Author 5 books51 followers
April 8, 2009
At first this may seem to be a facile, free-the-weed-motivated ennobling of drug use. But the book turns out to have an interesting thesis. Basically, the writer posits, with much historical support, that religious experiences from the past were assisted by drug-induced hallucinations. (We well know that many Christian saints got visions by fasting, which produces hallucinations.) Here's a quote:
"There was no essential difference between ecstasy achieved by plant hallucinogens and that obtained by other archaic techniques." (like fasting and sleeplessness)
He then goes on to theorize why such drugs (mushrooms, ergot, peyote, etc.) were driven out of corporate religions. Large religions don't need anyone to have visions, don't want anyone to have visions or to talk with god. They had a business to run and their business had no use for someone coming in with a vision that would change the groundrules. (I read somewhere that angels start appearing the in Old Testament as proxies for god because the priest class didn't want their flock thinking they had a chance to talk to god. So after Moses, any talking directly with god was changed to the safer talking with angels.)
Most religions are hostile to contemporary revelation. Christianity neatly closes the door on further prophecy by claiming that their prophet is the literal son of god. Beat that. In the Koran, Mohommad says "I am the Last Prophet; there is No Prophet after Me." (Abu Dawood Vol 2 p. 228; Tirmidhi Vol 2 p.45). The only exception I know is Mormonism, where they go to pains to say how everyone can talk to god. This causes various problems with sects, but what religion doesn't have crazy sects? I'm sure they have to fight a lot of fires over it.
Anyhow, great book. Good scholarship. Interesting read.
Profile Image for SA.
1,159 reviews
January 17, 2019
Gosh, this was a weird one, even for a random library self grab. I don't really understand why it's a book -- it should be an academic monograph. The cover is entirely accurate and yet so misleading simultaneously.

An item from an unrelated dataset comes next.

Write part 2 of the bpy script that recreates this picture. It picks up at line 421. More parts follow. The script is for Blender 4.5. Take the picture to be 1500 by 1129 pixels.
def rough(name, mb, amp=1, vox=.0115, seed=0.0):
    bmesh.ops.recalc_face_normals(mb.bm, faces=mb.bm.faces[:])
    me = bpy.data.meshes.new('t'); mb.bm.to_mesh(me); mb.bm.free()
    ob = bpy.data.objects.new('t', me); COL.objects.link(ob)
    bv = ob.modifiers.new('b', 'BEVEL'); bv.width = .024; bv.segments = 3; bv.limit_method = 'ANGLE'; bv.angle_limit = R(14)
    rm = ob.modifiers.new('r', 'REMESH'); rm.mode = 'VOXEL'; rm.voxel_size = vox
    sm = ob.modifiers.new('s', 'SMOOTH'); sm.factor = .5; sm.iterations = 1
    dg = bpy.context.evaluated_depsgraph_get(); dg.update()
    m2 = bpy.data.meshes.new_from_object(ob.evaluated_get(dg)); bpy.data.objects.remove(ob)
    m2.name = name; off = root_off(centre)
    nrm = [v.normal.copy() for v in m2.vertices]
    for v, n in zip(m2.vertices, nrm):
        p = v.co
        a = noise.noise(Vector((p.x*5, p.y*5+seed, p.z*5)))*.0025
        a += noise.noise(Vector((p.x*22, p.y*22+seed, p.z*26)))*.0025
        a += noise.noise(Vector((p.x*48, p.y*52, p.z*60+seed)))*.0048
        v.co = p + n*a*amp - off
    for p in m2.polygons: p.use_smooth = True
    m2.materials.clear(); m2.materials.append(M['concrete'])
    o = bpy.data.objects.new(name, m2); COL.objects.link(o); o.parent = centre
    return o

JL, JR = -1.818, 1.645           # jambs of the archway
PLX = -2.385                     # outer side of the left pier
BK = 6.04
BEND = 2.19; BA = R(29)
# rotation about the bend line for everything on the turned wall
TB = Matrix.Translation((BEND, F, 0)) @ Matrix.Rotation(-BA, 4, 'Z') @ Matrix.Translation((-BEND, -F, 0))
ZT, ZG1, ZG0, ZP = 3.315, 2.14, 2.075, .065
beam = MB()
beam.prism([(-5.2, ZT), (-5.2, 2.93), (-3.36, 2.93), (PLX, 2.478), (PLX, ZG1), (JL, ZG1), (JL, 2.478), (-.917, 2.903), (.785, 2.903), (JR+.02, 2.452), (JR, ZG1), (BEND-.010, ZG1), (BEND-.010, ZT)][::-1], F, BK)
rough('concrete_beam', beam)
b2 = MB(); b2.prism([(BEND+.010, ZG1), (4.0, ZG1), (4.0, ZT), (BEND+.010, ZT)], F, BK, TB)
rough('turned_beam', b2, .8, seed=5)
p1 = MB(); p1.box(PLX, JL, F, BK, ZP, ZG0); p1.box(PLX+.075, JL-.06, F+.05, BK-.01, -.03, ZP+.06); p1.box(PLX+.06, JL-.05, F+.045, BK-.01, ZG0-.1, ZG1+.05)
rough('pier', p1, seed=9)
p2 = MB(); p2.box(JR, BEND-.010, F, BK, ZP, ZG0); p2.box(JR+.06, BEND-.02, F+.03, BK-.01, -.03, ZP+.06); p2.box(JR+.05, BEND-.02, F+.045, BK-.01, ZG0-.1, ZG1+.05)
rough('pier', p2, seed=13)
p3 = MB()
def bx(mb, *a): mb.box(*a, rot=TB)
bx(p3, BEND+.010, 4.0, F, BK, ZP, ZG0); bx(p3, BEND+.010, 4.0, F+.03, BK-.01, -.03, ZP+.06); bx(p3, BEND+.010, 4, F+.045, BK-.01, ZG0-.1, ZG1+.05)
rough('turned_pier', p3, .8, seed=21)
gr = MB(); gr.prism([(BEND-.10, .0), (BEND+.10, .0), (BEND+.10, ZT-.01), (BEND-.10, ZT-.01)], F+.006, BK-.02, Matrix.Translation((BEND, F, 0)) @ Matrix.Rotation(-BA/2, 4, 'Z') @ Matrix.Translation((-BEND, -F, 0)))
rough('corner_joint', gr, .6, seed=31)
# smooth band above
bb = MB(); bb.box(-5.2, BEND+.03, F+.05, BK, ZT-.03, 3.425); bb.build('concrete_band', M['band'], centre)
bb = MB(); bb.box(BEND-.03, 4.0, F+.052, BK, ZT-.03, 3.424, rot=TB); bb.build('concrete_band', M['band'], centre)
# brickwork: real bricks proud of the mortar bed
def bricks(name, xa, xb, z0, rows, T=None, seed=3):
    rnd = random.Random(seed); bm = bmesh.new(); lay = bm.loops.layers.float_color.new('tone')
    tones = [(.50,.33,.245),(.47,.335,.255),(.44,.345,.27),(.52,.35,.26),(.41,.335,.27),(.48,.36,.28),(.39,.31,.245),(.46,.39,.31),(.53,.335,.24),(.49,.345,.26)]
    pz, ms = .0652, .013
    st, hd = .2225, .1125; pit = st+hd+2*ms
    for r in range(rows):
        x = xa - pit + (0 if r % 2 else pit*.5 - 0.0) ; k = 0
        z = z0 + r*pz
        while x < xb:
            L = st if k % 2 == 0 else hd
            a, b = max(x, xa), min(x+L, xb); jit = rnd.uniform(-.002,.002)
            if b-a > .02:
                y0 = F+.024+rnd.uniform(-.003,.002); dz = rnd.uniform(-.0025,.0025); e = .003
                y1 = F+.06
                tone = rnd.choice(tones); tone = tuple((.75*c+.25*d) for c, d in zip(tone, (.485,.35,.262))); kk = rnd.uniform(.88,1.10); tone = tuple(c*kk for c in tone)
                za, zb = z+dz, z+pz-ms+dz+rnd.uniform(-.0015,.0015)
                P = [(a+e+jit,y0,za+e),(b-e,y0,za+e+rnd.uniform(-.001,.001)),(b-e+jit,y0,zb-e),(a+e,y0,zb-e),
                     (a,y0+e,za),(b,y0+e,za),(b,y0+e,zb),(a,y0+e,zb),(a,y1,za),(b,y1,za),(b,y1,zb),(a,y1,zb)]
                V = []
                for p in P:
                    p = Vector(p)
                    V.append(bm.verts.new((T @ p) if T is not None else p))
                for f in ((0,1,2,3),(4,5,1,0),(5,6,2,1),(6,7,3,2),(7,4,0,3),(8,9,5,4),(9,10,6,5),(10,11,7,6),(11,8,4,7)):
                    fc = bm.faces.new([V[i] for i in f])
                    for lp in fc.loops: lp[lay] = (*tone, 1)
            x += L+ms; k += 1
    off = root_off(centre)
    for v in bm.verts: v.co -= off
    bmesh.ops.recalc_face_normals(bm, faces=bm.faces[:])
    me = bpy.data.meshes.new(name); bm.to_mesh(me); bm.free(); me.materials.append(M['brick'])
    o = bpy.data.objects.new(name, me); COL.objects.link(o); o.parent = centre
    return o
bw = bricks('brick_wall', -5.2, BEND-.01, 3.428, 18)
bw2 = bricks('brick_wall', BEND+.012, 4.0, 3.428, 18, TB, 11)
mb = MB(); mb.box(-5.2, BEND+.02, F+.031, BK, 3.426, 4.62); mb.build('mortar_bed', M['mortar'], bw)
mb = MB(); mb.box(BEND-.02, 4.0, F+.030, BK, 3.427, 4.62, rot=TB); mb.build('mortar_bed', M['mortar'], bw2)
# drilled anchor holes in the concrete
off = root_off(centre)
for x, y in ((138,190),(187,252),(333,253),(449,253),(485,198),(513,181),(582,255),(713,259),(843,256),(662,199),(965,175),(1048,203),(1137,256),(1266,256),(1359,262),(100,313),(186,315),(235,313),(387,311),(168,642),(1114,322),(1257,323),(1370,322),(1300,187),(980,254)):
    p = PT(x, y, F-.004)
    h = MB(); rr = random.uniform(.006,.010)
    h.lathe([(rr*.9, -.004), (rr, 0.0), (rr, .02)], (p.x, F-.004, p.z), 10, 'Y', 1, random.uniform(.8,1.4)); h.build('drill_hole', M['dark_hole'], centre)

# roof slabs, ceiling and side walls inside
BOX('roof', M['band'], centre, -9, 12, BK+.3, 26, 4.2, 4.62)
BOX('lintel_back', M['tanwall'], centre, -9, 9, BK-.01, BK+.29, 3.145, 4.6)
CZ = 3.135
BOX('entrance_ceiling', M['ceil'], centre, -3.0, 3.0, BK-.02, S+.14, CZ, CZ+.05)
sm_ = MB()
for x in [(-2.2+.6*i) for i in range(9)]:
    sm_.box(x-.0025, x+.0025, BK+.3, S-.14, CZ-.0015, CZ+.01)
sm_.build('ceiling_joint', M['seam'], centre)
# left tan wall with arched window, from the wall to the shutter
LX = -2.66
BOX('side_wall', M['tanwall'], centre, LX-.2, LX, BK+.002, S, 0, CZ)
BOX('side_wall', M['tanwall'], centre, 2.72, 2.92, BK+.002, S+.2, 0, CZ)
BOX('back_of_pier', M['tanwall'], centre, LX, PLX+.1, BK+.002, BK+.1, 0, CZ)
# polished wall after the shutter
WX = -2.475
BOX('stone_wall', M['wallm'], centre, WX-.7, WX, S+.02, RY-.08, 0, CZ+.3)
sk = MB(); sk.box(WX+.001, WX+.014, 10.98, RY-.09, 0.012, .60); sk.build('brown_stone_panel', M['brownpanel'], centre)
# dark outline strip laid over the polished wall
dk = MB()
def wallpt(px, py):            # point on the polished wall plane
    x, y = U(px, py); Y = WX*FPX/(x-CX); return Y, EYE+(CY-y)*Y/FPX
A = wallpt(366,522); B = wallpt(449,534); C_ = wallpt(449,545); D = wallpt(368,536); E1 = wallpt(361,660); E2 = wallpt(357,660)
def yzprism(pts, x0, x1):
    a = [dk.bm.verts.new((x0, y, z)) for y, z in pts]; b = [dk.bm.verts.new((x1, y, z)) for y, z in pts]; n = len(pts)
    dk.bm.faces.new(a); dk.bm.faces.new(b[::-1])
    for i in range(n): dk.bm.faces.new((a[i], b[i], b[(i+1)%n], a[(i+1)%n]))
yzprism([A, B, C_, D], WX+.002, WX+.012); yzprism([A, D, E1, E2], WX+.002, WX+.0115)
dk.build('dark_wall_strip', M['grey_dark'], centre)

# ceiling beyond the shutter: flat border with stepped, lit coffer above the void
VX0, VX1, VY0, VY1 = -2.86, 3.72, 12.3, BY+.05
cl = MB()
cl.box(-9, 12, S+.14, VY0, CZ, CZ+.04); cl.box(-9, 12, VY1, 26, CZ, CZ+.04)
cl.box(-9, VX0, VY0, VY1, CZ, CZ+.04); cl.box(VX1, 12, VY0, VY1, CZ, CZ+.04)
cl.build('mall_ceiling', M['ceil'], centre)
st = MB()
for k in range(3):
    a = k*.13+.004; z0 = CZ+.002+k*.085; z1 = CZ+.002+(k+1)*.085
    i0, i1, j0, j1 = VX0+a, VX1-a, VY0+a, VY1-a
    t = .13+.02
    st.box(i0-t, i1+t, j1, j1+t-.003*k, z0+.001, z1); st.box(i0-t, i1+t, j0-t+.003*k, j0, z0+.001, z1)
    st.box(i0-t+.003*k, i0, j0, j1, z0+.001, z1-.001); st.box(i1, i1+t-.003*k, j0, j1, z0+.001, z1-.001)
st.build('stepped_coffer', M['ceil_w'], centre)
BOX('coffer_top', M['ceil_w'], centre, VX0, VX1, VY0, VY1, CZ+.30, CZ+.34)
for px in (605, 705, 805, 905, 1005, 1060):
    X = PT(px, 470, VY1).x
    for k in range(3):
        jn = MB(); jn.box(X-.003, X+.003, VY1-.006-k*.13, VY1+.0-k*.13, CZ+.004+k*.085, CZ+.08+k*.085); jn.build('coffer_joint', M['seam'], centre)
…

First of all, if you don't have recent working knowledge of The Rig Veda and more generally Vedic cosmology extending into the The Brahmanas of the Vedas you will be absolutely fucking lost. Similarly, you need a solid grounding in Irish myth and legend, because Wilson does outline some aspects of story but only the parts that are useful to his thesis. If you don't have both, seriously, don't even bother with this book. It was sheer luck that I happened to have read the Rig Veda and some of the Brahmanas in 2017, and of course my great familiarity with Irish/Celtic story is why I picked up the book in the first place.

Here's the whole concept: Indo-Europeans broadly had a cultural ritual involving the consumption of a psychotropic substance as an entheogen to get wicked high and connect with Deity/the Universe. Literary analysis of Irish story suggests the presence of a similar ritual that has been "masked" or hidden in legend and myth and folk tales based on significant elements of similarity to the "soma" psychotropic ritual as articulated in the Rig Veda.

It's definitely speculative, wildly broad in its analysis, ultimately inconclusive because there is no archaeological record nor, of course, a literate record. And it was originally published in 1996, so who knows if Wilson's thesis has since gained traction or generally been shrugged at.

Psychotropics hold little interest for me, academically and personally, so in all honesty, I found Wilson's footnotes and bibliography of more interest over the topic itself. I'm pretty solidly accepting of the idea that Celtic pre-history likely involved any number of shamanic ritual practices including entheogens and trance-induction and spiritual journeying, so I didn't really need a hard sell on the idea.